Today, though, Israel is grappling with what Herzog has himself described as “the most serious internal crisis in the country’s history” — the bid by Prime Minister Benjamin Netanyahu and his coalition to remake Israel as a kind of tyranny of the elected majority, and steer it away from its foundational principles as a democratic and tolerantly Jewish state.

Advancing a package of legislation to remove the only brake on coalition excess by politicizing and neutering the judiciary, Netanyahu first ignored a plea by Herzog to abandon the bills in question, and then brusquely rejected the president’s alternative framework for genuine judicial reform. The prime minister only suspended his drastic package of legislation, late last month, after nationwide protests and widespread strike action erupted when he fired his defense minister for publicly criticizing the overhaul process and it was no longer clear he had the votes to enact it. He agreed to talks under Herzog’s aegis that have yet to yield tangible evidence of a genuine desire for compromise, even as the core legislation, giving the coalition almost complete control over the appointment of Israel’s judges, is locked and loaded at the Knesset, ready for its final readings with potentially just a few hours’ notice.

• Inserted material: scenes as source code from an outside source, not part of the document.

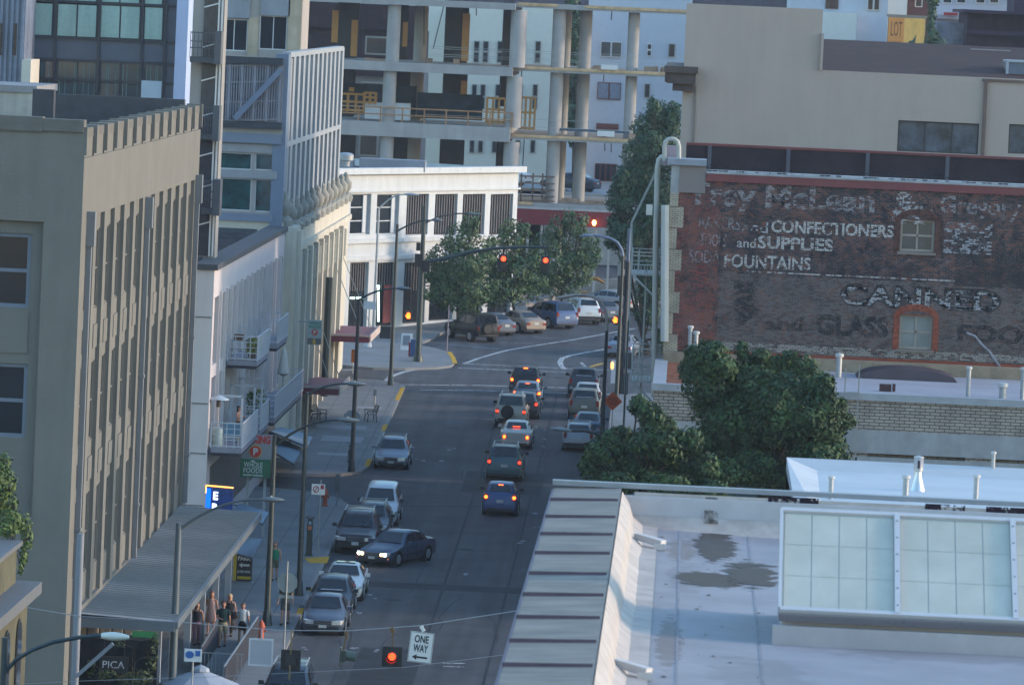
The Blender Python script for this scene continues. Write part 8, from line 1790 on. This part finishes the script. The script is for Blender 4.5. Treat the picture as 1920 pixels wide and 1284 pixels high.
# ================================================================ TREES
import numpy as np
def leaf_mat(name, col, hi, trans=.15):
    if name in MATS: return MATS[name]
    m = bpy.data.materials.new(name); m.use_nodes = True; nt = m.node_tree; b = nt.nodes['Principled BSDF']; b.inputs['Roughness'].default_value = .65; b.inputs['Specular IOR Level'].default_value = .3
    gi = N(nt, 'ShaderNodeNewGeometry'); tc = N(nt, 'ShaderNodeTexCoord'); n1 = N(nt, 'ShaderNodeTexNoise'); n1.inputs['Scale'].default_value = .9; n1.inputs['Detail'].default_value = 3; nt.links.new(tc.outputs['Object'], n1.inputs['Vector'])
    ad = N(nt, 'ShaderNodeMath', operation='MULTIPLY_ADD'); ad.inputs[1].default_value = .55; nt.links.new(gi.outputs['Random Per Island'], ad.inputs[0]); nt.links.new(n1.outputs[0], ad.inputs[2])
    mr = N(nt, 'ShaderNodeMapRange'); mr.inputs[1].default_value = .4; mr.inputs[2].default_value = 1.15; nt.links.new(ad.outputs[0], mr.inputs[0])
    mx = N(nt, 'ShaderNodeMix', data_type='RGBA'); mx.inputs[6].default_value = (*col, 1); mx.inputs[7].default_value = (*hi, 1); nt.links.new(mr.outputs[0], mx.inputs[0]); nt.links.new(mx.outputs[2], b.inputs['Base Color'])
    MATS[name] = m; return m
def leaves(lobes, n_per_m2, size, rs, droop=0.0):
    """leaf shaped quads through the outer shell of each lobe: lobes = (centre, radii)"""
    V_, F_ = [], []
    for c, r in lobes:
        area = 4*math.pi*((r[0]*r[1]+r[0]*r[2]+r[1]*r[2])/3); n = max(8, int(area*n_per_m2))
        d = rs.normal(size=(n, 3)); d /= np.linalg.norm(d, axis=1)[:, None]; rad_ = rs.uniform(.45, 1.06, n)**.5
        bump = 1 + .16*np.sin(d[:, 0]*5+c[0])*np.cos(d[:, 2]*6+c[1]) + .1*np.sin(d[:, 1]*9)
        p = np.array(c) + d*np.array(r)*(rad_*bump)[:, None]
        nn = d + rs.normal(size=(n, 3))*.38; u = rs.normal(size=(n, 3)); u[:, 2] -= droop; u -= nn*(u*nn).sum(1)[:, None]/(nn*nn).sum(1)[:, None]; u /= np.linalg.norm(u, axis=1)[:, None]
        w_ = np.cross(u, nn); w_ /= np.linalg.norm(w_, axis=1)[:, None]
        s_ = size*rs.uniform(.6, 1.35, n)[:, None]
        q4 = np.stack([p-u*s_, p+w_*s_*.5, p+u*s_, p-w_*s_*.5], 1).reshape(-1, 3); b = sum(len(x) for x in V_)
        V_.append(q4); F_.append(np.arange(n*4).reshape(n, 4)+b)
    return np.concatenate(V_), np.concatenate(F_)
def tree(name, label, base, lobes, m_leaf, size=.13, dens=34, trunk_r=.22, group='trees along the street', seed=1, droop=.2, trunk_top=None, cat='tree', inner=True, bark=(.035, .03, .025), sub=0):
    base = Vector(base); t_ = thing(name, label, cat, tuple(base), 0, group); rs = np.random.RandomState(seed)
    L = [((Vector(c)-base), r) for c, r in lobes]
    LL = sub_lobes(L, random.Random(seed), sub) if sub else L
    v, f = leaves([(tuple(c), r) for c, r in LL], dens, size, rs, droop)
    me = bpy.data.meshes.new('crown'); me.from_pydata(v.tolist(), [], f.tolist()); me.materials.append(m_leaf); me.update(); o = bpy.data.objects.new('crown', me); COL.objects.link(o); o.parent = t_
    mb = MB(); cen = sum((c for c, r in L), Vector())/len(L); low = min(c.z - r[2] for c, r in L); M_b = mat('bark', bark, .95, var=.25, scale=4, bump=.4)
    z1 = max(.8, low + .6); tp = Vector((cen.x*.3, cen.y*.3, z1)); mb.tube([(0, 0, -.1), (.05, .02, z1*.5), tp], [trunk_r*1.25, trunk_r, trunk_r*.8], 9)
    rr = random.Random(seed)
    for c, r in L:
        mid = tp.lerp(c, .5) + Vector((rr.uniform(-.3, .3), rr.uniform(-.3, .3), rr.uniform(0, .4))); mb.tube([tp, mid, c + Vector((0, 0, r[2]*.3))], [trunk_r*.35, trunk_r*.2, .02], 6)
        for k in range(3): a_ = rr.uniform(0, 6.28); mb.tube([mid.lerp(c, .6), c + Vector((math.cos(a_)*r[0]*.45, math.sin(a_)*r[1]*.45, rr.uniform(-.3, .4)*r[2]))], [.03, .012], 5)
    mb.build('trunk', M_b, t_, smooth=60); return t_
# big leafy trees at the right, read from the photo outline; depth is real
LM1 = leaf_mat('dark_maple_leaf', (.006, .022, .011), (.042, .09, .024)); LM2 = leaf_mat('street_tree_leaf', (.025, .06, .03), (.09, .15, .06)); LM3 = leaf_mat('hornbeam_leaf', (.014, .042, .026), (.05, .095, .045)); LM4 = leaf_mat('ivy_leaf', (.03, .06, .02), (.12, .17, .04))
def sub_lobes(out, r_, k=7, f=.55):
    res = []
    for c, r in out:
        res.append((c, tuple(x*.92 for x in r)))
        for j in range(k):
            a, b = r_.uniform(0, 6.28), r_.uniform(-.5, 1); q_ = math.sqrt(max(0, 1-b*b)); res.append((c + Vector((math.cos(a)*q_*r[0]*.62, math.sin(a)*q_*r[1]*.62, b*r[2]*.62)), tuple(x*f*r_.uniform(.75, 1.15) for x in r)))
    return res
def lobes_px(lst, Y, dz=0):
    out = []; r_ = random.Random(len(lst))
    for (px, py, rx, rz_) in lst:
        dy = r_.uniform(-1.3, 1.3); s_ = F/Y; p = PY(px, py, Y+dy); out.append((p, (rx/s_, (rx/s_)*.9+.15, rz_/s_)))
    return out
YT1 = 216.0
big = [(1385, 720, 40, 46), (1380, 790, 50, 50), (1450, 790, 50, 50), (1355, 850, 50, 46), (1400, 880, 60, 40), (1330, 680, 48, 40), (1315, 720, 45, 50), (1345, 770, 55, 60), (1425, 690, 42, 35), (1410, 740, 50, 50), (1480, 690, 28, 30), (1500, 710, 45, 40), (1470, 760, 60, 60), (1540, 730, 25, 35), (1525, 790, 60, 55), (1565, 790, 34, 28),
       (1400, 820, 60, 50), (1460, 840, 60, 50), (1545, 830, 45, 40), (1330, 830, 45, 40), (1440, 890, 70, 30), (1530, 870, 60, 40), (1360, 890, 50, 30), (1500, 920, 60, 30), (1390, 660, 16, 20), (1288, 700, 18, 22), (1330, 655, 22, 18), (1575, 760, 18, 14), (1425, 665, 20, 14), (1480, 668, 16, 12)]
b = G(1440, 1010, KH); b = Vector((PY(1440, 800, YT1).x, YT1, gz(YT1)+KH))
tree('leafy_tree', 'large dark green maple tree standing before the cream brick building', b, lobes_px(big, YT1), LM1, .10, 80, .28, seed=4, sub=6, droop=.5)
YT2 = 209.0
sm = [(1140, 850, 45, 42), (1115, 885, 30, 34), (1180, 840, 40, 36), (1230, 830, 50, 40), (1205, 880, 55, 45), (1265, 860, 45, 40), (1310, 880, 45, 38), (1150, 910, 50, 26), (1250, 910, 60, 25), (1230, 790, 30, 30), (1195, 760, 20, 24), (1212, 775, 22, 24), (1250, 805, 30, 24), (1290, 830, 30, 30), (1100, 870, 14, 20), (1165, 812, 22, 14), (1330, 920, 50, 22)]
b = Vector((PY(1205, 850, YT2).x, YT2, gz(YT2)+KH))
tree('leafy_tree', 'rounder low maple tree spreading over the kerb left of the large maple', b, lobes_px(sm, YT2), LM1, .10, 62, .2, sub=6, seed=8, droop=.5)
# tall dark columnar tree between site and brick building
YT3 = 372.0
col_ = [(1235, 215, 28, 28), (1210, 235, 30, 30), (1255, 250, 30, 40), (1220, 280, 42, 40), (1190, 290, 28, 35), (1250, 310, 34, 40), (1200, 330, 45, 40), (1170, 345, 25, 34), (1235, 360, 40, 45), (1190, 385, 48, 40), (1155, 375, 20, 34), (1160, 420, 26, 34), (1225, 420, 42, 44), (1180, 450, 42, 34), (1240, 470, 36, 40), (1150, 455, 14, 18), (1205, 490, 40, 30), (1240, 520, 30, 40), (1215, 545, 34, 34), (1225, 200, 14, 16), (1262, 215, 20, 24), (1215, 590, 26, 32), (1240, 640, 20, 26)]
b = Vector((PY(1215, 500, YT3).x, YT3, gz(YT3)+.1)); tree('columnar_tree', 'tall dark green pointed tree rising between the building site and the tan building', b, lobes_px(col_, YT3), LM3, .13, 34, .3, sub=5, seed=5, droop=.1)
b = Vector((PY(1078, 300, 455).x, 455, gz(455))); tree('columnar_tree', 'slim green tree seen between the round concrete columns', b, lobes_px([(1076, y, 14, 30) for y in range(10, 260, 30)], 455), LM3, .25, 16, .2, seed=12)
b = Vector((PY(1742, 80, 436).x, 436, gz(436))); tree('climbing_plant', 'thin green creeper hanging beside the orange billboard', b, lobes_px([(1750, -5, 12, 20), (1748, 25, 9, 20), (1745, 50, 9, 16), (1750, 70, 13, 16), (1760, 84, 14, 12), (1740, 80, 9, 12)], 436), LM3, .22, 20, .06, seed=13, cat='plant')
# street trees before the white building
def street_tree(label, px, pyb, lst, seed):
    b = G(px, pyb, KH); lst = [(a, c, rx*1.3, rz_*1.15) for a, c, rx, rz_ in lst] + [(a+o_, c+p_, rx*.6, rz_*.6) for a, c, rx, rz_ in lst for o_, p_ in ((rx*1.1, -rz_*.5), (-rx*1.0, rz_*.2))]; tree('street_tree', label, b, lobes_px(lst, b.y), LM2, .12, 34, .1, 'young street trees before the white building', seed, -.2)
street_tree('young street tree at the left of the group, beside the mast pole', 856, 618, [(835, 480, 26, 26), (862, 450, 22, 30), (880, 500, 30, 28), (845, 520, 34, 26), (880, 545, 34, 24), (825, 550, 22, 20), (880, 425, 12, 26), (865, 570, 30, 16), (815, 515, 14, 16), (900, 470, 20, 26)], 21)
street_tree('young street tree in the middle of the group, under the left red signal', 962, 607, [(940, 470, 26, 26), (965, 445, 20, 26), (925, 510, 26, 26), (965, 510, 34, 30), (945, 550, 34, 22), (985, 540, 26, 24), (950, 430, 10, 20), (920, 560, 22, 16), (985, 490, 22, 24)], 22)
street_tree('young street tree at the right of the group, behind the right red signal', 1050, 590, [(1020, 460, 20, 26), (1045, 430, 16, 28), (1065, 460, 26, 28), (1040, 500, 34, 28), (1080, 500, 28, 26), (1100, 485, 18, 22), (1055, 535, 34, 20), (1085, 425, 12, 22), (1015, 530, 20, 22), (1105, 460, 12, 16), (1065, 410, 8, 18)], 23)
# creeper on the near left corner and beneath the canopy
b = Vector((PY(20, 1000, 173).x, 173.5, gz(173))); tree('climbing_plant', 'bright green creeper trailing down the mossy building at the left edge', b, lobes_px([(8, 870, 14, 24), (14, 905, 20, 26), (10, 945, 26, 28), (22, 975, 24, 22), (45, 985, 16, 20), (50, 1015, 12, 22), (44, 1045, 8, 18), (12, 990, 24, 20), (40, 1065, 6, 12), (-6, 910, 24, 60)], 173), LM4, .07, 150, .05, None, 31, .6, cat='plant')
b = Vector((PY(250, 1240, 202.4).x, 202.4, gz(202))); tree('climbing_plant', 'dark creeper growing over the screen below the metal canopy', b, lobes_px([(200, 1265, 24, 12), (250, 1272, 34, 12), (285, 1240, 12, 30), (292, 1200, 8, 16), (170, 1250, 10, 20), (225, 1205, 10, 8), (270, 1270, 20, 14)], 202.4), leaf_mat('shade_ivy_leaf', (.02, .035, .015), (.06, .075, .025)), .07, 90, .04, None, 33, .3, cat='plant')
# ================================================================ AIR
mb = MB((0, 700, 0)); mb.box(-420, 420, -60, 1500, -10, 60)
m = bpy.data.materials.new('haze_air'); m.use_nodes = True; nt = m.node_tree; nt.nodes.clear()
o_ = N(nt, 'ShaderNodeOutputMaterial'); v_ = N(nt, 'ShaderNodeVolumePrincipled'); v_.inputs['Density'].default_value = .00012; v_.inputs['Color'].default_value = (.72, .80, .95, 1); v_.inputs['Anisotropy'].default_value = .2
nt.links.new(v_.outputs[0], o_.inputs['Volume'])
hz_ = mb.build('haze', m); hz_.location = (0, 700, 0); tag(hz_, 'thin blue evening haze over the whole street', 'haze', kind='stuff')
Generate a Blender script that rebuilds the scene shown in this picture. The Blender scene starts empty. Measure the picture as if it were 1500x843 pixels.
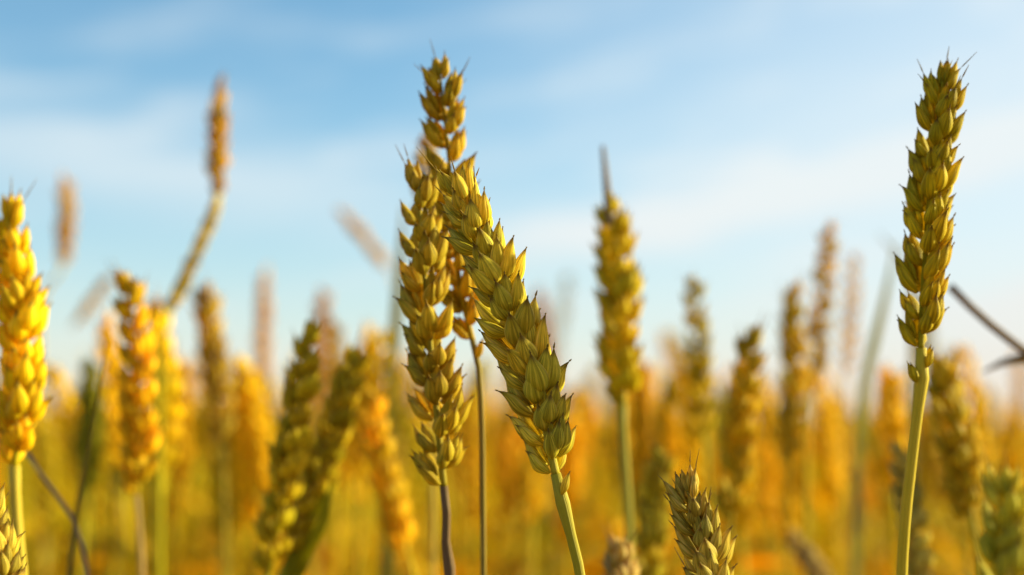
import bpy, math, random
import numpy as np
from mathutils import Vector, Matrix

R = math.radians
random.seed(7)
rng = np.random.default_rng(11)
S = bpy.context.scene

# ------------------------------------------------------------------ camera
CAM_Z = 0.80
TILT = math.atan(222.0 / 2083.0)
cam_d = bpy.data.cameras.new('camera')
cam = bpy.data.objects.new('camera', cam_d)
S.collection.objects.link(cam)
cam.location = (0, 0, CAM_Z)
cam.rotation_euler = (math.pi / 2 + TILT, 0, 0)
cam_d.lens = 50.0
cam_d.sensor_width = 36.0
cam_d.clip_start = 0.02
cam_d.clip_end = 5000
cam_d.dof.use_dof = True
cam_d.dof.focus_distance = 0.415
cam_d.dof.aperture_fstop = 5.0
S.camera = cam

# ------------------------------------------------------------------ sky and sun
SUN_EL, SUN_AZ = R(15.5), R(75)          # azimuth clockwise from the viewing direction (+Y)
W = bpy.data.worlds.new('World')
S.world = W
W.use_nodes = True
nt = W.node_tree
nt.nodes.clear()


def N(t, kind, **kw):
    n = t.nodes.new(kind)
    for k, v in kw.items():
        setattr(n, k, v)
    return n


def math_n(t, op, a, b=None, c=None, clamp=False):
    n = t.nodes.new('ShaderNodeMath')
    n.operation = op
    n.use_clamp = clamp
    for i, x in enumerate((a, b, c)):
        if x is None:
            continue
        if isinstance(x, (int, float)):
            n.inputs[i].default_value = x
        else:
            t.links.new(x, n.inputs[i])
    return n.outputs[0]


sky = N(nt, 'ShaderNodeTexSky', sky_type='NISHITA')
sky.sun_disc = False
sky.sun_elevation = SUN_EL
sky.sun_rotation = SUN_AZ
sky.altitude = 200
sky.air_density = 1.0
sky.dust_density = 0.3
sky.ozone_density = 1.5
bg = N(nt, 'ShaderNodeBackground')
bg.inputs['Strength'].default_value = 0.086
wo = N(nt, 'ShaderNodeOutputWorld')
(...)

The national rift over this looming revolution in Israel’s governance and nature is so clouding the preparations for this week’s 75th anniversary of independence that even Tuesday’s Memorial Day ceremonies for our fallen soldiers have been dragged deep into the argument. Some families are insisting that coalition politicians stay away from the ceremonies, others are demanding that they participate, and the IDF is left pleading for at least this one solemn day’s respite from a terrible domestic divide that, again in Herzog’s own past words, has brought Israel to the edge of the abyss.

Netanyahu was himself scheduled to speak at Sunday’s opening phase of the General Assembly, but opted to stay away, implausibly citing scheduling difficulties, when it was clear that opponents of his power grab intended to try to stop him from reaching the event and to disrupt his address if he made it.

All of this underlines Herzog’s laudable focus on rectifying the worldwide Jewish people’s growing inability to talk through its differences, and to identify and encourage young Jewish leaders of the future to involve themselves in shaping the global Jewish future. But it also highlights the urgency of the hour in Israel — where a duly elected leadership embarked on a radical remake of the very essence of Israel within days of taking office, blitzed the core legislation down most of the path to its enactment within weeks while ignoring the anguished pleas for dialogue from much of the nation, and even now has only temporarily suspended it.

A call for dialogue and plans for a mechanism to enable it, in other words, are only as useful and valuable as the readiness to truly engage, and change direction, among those who actually hold power.

The Jewish people needs “a place where we can come together to hear each other,” said the president on Sunday night. “There is no greater existential threat to our people than the one that comes from within.” Wherever he was, one can only hope that the prime minister was listening.